第3位:『キラー・ジーンズ』(2020年)
衣類代表としては殺人ジーンズが主役のスプラッター・ホラー映画、『キラー・ジーンズ』(2020年)の名が挙げられよう。日本では今のところセル版ソフト販売が行われていないため、レンタルで視聴する必要がある。
とある大手アパレルメーカーの新商品であるジーンズが、突如として大虐殺を開始。店員が次々と惨死していく中、ヒロインの新人は、この殺人ジーンズがこの世に生まれ、店内へと紛れ込むに至った、悲劇的背景を知る──。
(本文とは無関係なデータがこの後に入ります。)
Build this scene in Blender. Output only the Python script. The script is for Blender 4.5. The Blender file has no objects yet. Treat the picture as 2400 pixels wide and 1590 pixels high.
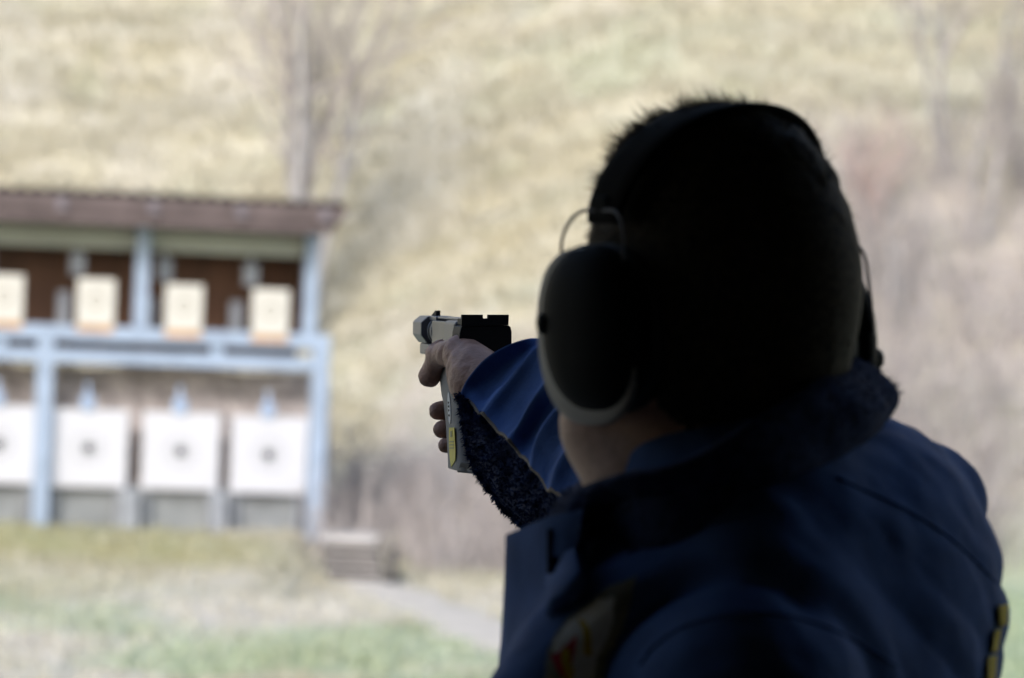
import bpy, bmesh, math, random
import numpy as np
from mathutils import Matrix, Vector
from mathutils.bvhtree import BVHTree
random.seed(7); rng = np.random.default_rng(11)
SC = bpy.context.scene
COL = SC.collection
R = math.radians

# ------------------------------------------------------------------ camera
ROLL = R(2.2); CAMZ = 1.60; FPX = 8400.0
CR, SR = math.cos(ROLL), math.sin(ROLL)
CAM = np.array([0.0, 0.0, CAMZ])
RIGHT = np.array([CR, 0, SR]); UP = np.array([-SR, 0, CR]); FWD = np.array([0, 1.0, 0])
def P(px, py, d):
    """photo pixel (2400 wide) at real distance d -> world point"""
    return CAM + RIGHT * ((px - 1200) / FPX * d) + UP * ((795 - py) / FPX * d) + FWD * d
DG = 2.92                                   # distance to the pistol's rear sight
cam_d = bpy.data.cameras.new('camera'); cam = bpy.data.objects.new('camera', cam_d); COL.objects.link(cam)
cam_d.sensor_width = 36; cam_d.lens = FPX / 2400 * 36; cam_d.clip_start = .05; cam_d.clip_end = 900
cam_d.dof.use_dof = True; cam_d.dof.focus_distance = DG + .01; cam_d.dof.aperture_fstop = 8.1
cam.matrix_world = Matrix(((CR, -SR, 0, 0), (0, 0, -1, 0), (SR, CR, 0, CAMZ), (0, 0, 0, 1)))
SC.camera = cam
# ------------------------------------------------------------------ sky, sun, exposure
SUN_EL, SUN_AZ = 31.0, 200.0                # azimuth clockwise from +Y (the camera looks along +Y)
w = bpy.data.worlds.new('World'); SC.world = w; w.use_nodes = True
nt = w.node_tree; bg = nt.nodes['Background']
sky = nt.nodes.new('ShaderNodeTexSky'); sky.sky_type = 'NISHITA'; sky.sun_disc = False
sky.sun_elevation = R(SUN_EL); sky.sun_rotation = R(SUN_AZ); sky.air_density = 1.0; sky.dust_density = 2.0; sky.ozone_density = 1.0
nt.links.new(sky.outputs[0], bg.inputs[0]); bg.inputs[1].default_value = 0.15
sl = bpy.data.lights.new('sun', 'SUN'); sun = bpy.data.objects.new('sun', sl); COL.objects.link(sun)
sl.energy = 1.5; sl.angle = R(16); sl.color = (1, .97, .93)
sd = Vector((math.sin(R(SUN_AZ)) * math.cos(R(SUN_EL)), math.cos(R(SUN_AZ)) * math.cos(R(SUN_EL)), math.sin(R(SUN_EL))))
sun.rotation_euler = sd.to_track_quat('Z', 'Y').to_euler(); sun.location = (0, -5, 30)
SC.view_settings.view_transform = 'Standard'; SC.view_settings.look = 'None'
SC.view_settings.exposure = 0.85; SC.view_settings.gamma = 1; SC.view_settings.use_curve_mapping = False
SC.render.engine = 'CYCLES'
SC.cycles.use_denoising = True; SC.cycles.max_bounces = 6; SC.cycles.diffuse_bounces = 3
SC.cycles.caustics_reflective = False; SC.cycles.caustics_refractive = False

# ------------------------------------------------------------------ helpers
def tag(o, label=None, cat=None, group=None, kind=None):
    if label: o['label'] = label
    if cat: o['category'] = cat
    if group: o['group'] = group
    if kind: o['kind'] = kind
    return o
def empty(name, loc):
    o = bpy.data.objects.new(name, None); COL.objects.link(o); o.location = loc
    o.empty_display_size = .1; BASE[o] = Vector(loc)
    return o
BASE = {}
def link(o, parent=None):
    COL.objects.link(o)
    if parent is not None:
        o.parent = parent
        b = BASE.get(parent)
        if b is not None: o.matrix_parent_inverse = Matrix.Translation(b).inverted()
    return o
class MB:
    def __init__(s): s.v = []; s.f = []
    def add(s, vs, fs):
        n = len(s.v); s.v += [tuple(map(float, p)) for p in vs]; s.f += [tuple(n + i for i in f) for f in fs]; return s
    def box(s, c, h, ax=None):
        c = np.asarray(c, float)
        ax = np.eye(3) if ax is None else np.asarray(ax)
        vs = [c + ax[0] * (sx * h[0]) + ax[1] * (sy * h[1]) + ax[2] * (sz * h[2]) for sz in (-1, 1) for sy in (-1, 1) for sx in (-1, 1)]
        return s.add(vs, [(0, 2, 3, 1), (4, 5, 7, 6), (0, 1, 5, 4), (2, 6, 7, 3), (0, 4, 6, 2), (1, 3, 7, 5)])
    def prism(s, a, b):
        """two matching point loops joined to a closed solid"""
        n = len(a)
        return s.add(list(a) + list(b), [tuple(range(n))[::-1], tuple(range(n, 2 * n))] + [(i, (i + 1) % n, n + (i + 1) % n, n + i) for i in range(n)])
    def loft(s, rings, caps=True):
        n = len(rings[0]); base = len(s.v); m = len(rings)
        fs = [(i * n + j, i * n + (j + 1) % n, (i + 1) * n + (j + 1) % n, (i + 1) * n + j) for i in range(m - 1) for j in range(n)]
        if caps: fs += [tuple(range(n))[::-1], tuple(range((m - 1) * n, m * n))]
        return s.add([p for r in rings for p in r], fs)
    def tube(s, pts, rad, n=6, caps=True):
        pts = [np.asarray(p, float) for p in pts]; m = len(pts)
        if not hasattr(rad, '__len__'): rad = [rad] * m
        rings = []; prev = None
        for i in range(m):
            t = pts[min(i + 1, m - 1)] - pts[max(i - 1, 0)]; t = t / (np.linalg.norm(t) + 1e-12)
            if prev is None:
                ref = np.array([0, 0, 1.0]) if abs(t[2]) < .9 else np.array([1.0, 0, 0]); u = np.cross(t, ref)
            else: u = prev - t * np.dot(prev, t)
            u /= np.linalg.norm(u) + 1e-12; v = np.cross(t, u); prev = u
            rings.append([pts[i] + rad[i] * (u * math.cos(2 * math.pi * k / n) + v * math.sin(2 * math.pi * k / n)) for k in range(n)])
        return s.loft(rings, caps)
    def grid(s, G, wrap=False):
        nr, nc = len(G), len(G[0])
        return s.add([p for r in G for p in r], [(i * nc + j, i * nc + (j + 1) % nc, (i + 1) * nc + (j + 1) % nc, (i + 1) * nc + j)
                                                for i in range(nr - 1) for j in range(nc if wrap else nc - 1)])
    def build(s, name, m, parent=None, smooth=False, bevel=0, solid=0, subsurf=0):
        me = bpy.data.meshes.new(name); me.from_pydata(s.v, [], s.f); me.update()
        if smooth: me.shade_smooth()
        me.materials.append(m)
        o = bpy.data.objects.new(name, me); link(o, parent)
        if solid:
            q = o.modifiers.new('thickness', 'SOLIDIFY'); q.thickness = solid; q.offset = -1
        if bevel:
            q = o.modifiers.new('edge', 'BEVEL'); q.width = bevel; q.segments = 2; q.limit_method = 'ANGLE'; q.angle_limit = R(35)
        if subsurf:
            q = o.modifiers.new('sub', 'SUBSURF'); q.levels = q.render_levels = subsurf
        return o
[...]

『キラーソファ』同様、本作もまたシリアス寄りの一本。それなりにギャグ展開がないわけではないが、大企業の労働搾取や隠ぺい体質などの闇をテーマに据えた物語には、終始どこか暗澹とした雰囲気が漂っている。
一方で、本作の主役〝キラー・ジーンズ〟の殺人演出はとってもユニーク。何も知らず己を穿いた者を、腰からガブリと噛みつくように仕留めたり、着用者の下半身を操って事故死に追い込んだり、その長い脚(?)を駆使して獲物の首をへし折ったりと、やけにバリエーション豊かでエンタメ精神全開。ホラー映画好きにはたまらないだろう。
さりげなくも確かな出来栄えの良作であり、グロテスクな表現が苦手でなければぜひオススメしておきたい。